Think of the feverish thrill of discovering the new and the naughty in London during the Swinging 60s. Now multiply that by decades of opulence and a determination to find different ways of enjoyment and indulgence. Oh, and do that in a Paris gratefully free of war.  That’s the Belle Époque, pressure-cooker Parisian years from 1871 to 1914 that touched everything from architecture to jewellery and continuously sustained new forms of music. 

New to St John’s this year, the Belle Époque Festival is a tantalising peek into a musical world turning its back on heavy symphonic styles and doing it in a world building the Eiffel Tower in steel, welcoming motor cars and aeroplanes. Bombastic architecture and gilded decors were replaced by the amusing swirls of Art Nouveau. The yearly cycle of Haute Couture was created, hems raised, hair shortened, and food was celebratory. Everyone wanted to be in Paris, especially rich Americans.

From 1903, it was Gertrude Stein and Alice B. Toklas. Their salon encouraged Picasso and other brave visual reinventors. Winnaretta Singer, daughter of the inventor of the sewing machine, married Prince Edmond de Polignac, both of them gay, and created a glittering hothouse of new music, inspiring premieres by those such as Debussy, Ravel, Faure and de Falla. Lesser salons wanted lighter music, joie de vivre rather than Sturm und Drang. And there were the Folies Bergère and Toulouse-Lautrec’s Moulin Rouge, creator of the wickedest version of the Can-Can.

These remarkable times provide the backdrop to the Belle Époque Festival at St John’s, which features one composer as a steady and fascinating thread, Reynaldo Hahn. Born in Venezuela, Hahn emigrated with his family to Paris in the late 1870s where he studied alongside Ravel and under the tutelage of Charles Gounod, Jules Massenet, and Camille Saint-Saëns.

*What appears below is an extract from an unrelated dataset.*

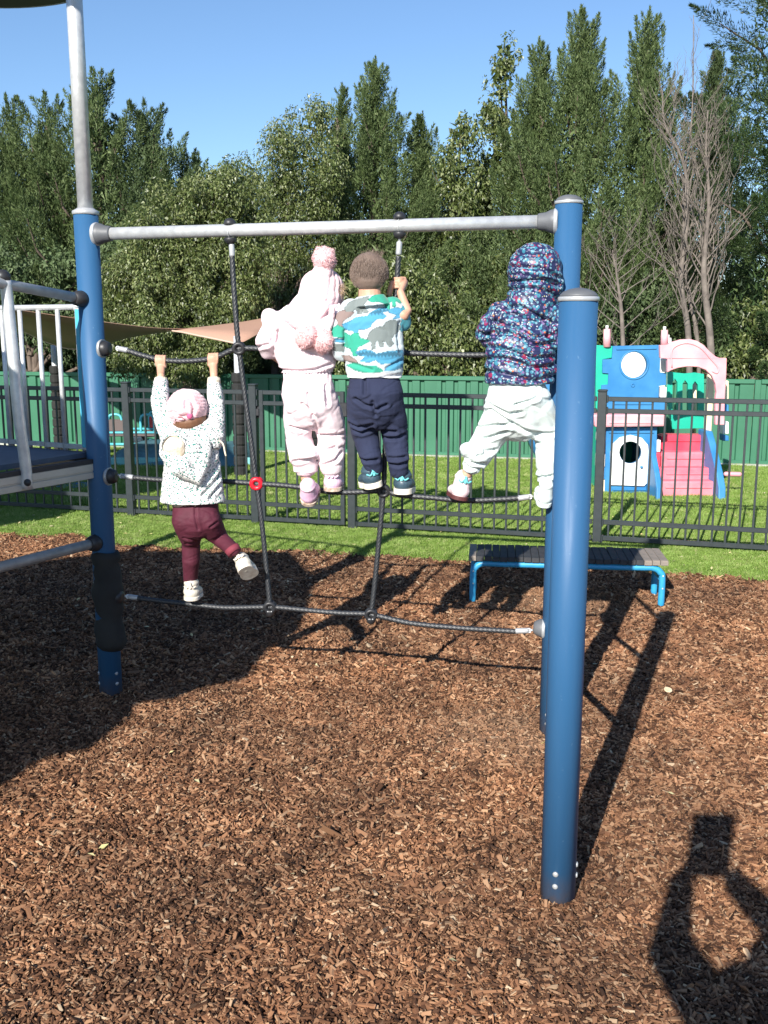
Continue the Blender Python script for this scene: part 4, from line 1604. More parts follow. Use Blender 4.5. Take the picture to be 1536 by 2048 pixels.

He composed over 100 art songs and eventually rose to Director of the Paris Opéra.

A programme of eight events includes a dedicated Hahn recital from the internationally acclaimed Véronique Gens (soprano) and Susan Manoff (piano), a Southbank Sinfonia performance with Hahn’s orchestral Provencal Concerto and Hungarian Suite, a Masterclass with Véronique Gens, a talk, and concerts with surprising appearances from Bach, Mozart, Haydn, and Rameau. 

The last song of the last concert of the Belle Époque Festival is A Chloris, Hahn’s hymn to the nymph of Spring renewal, with perhaps the most enchanting of all accompaniments. It’s the perfect way to sign off this Festival and to leave you wanting more in 2023.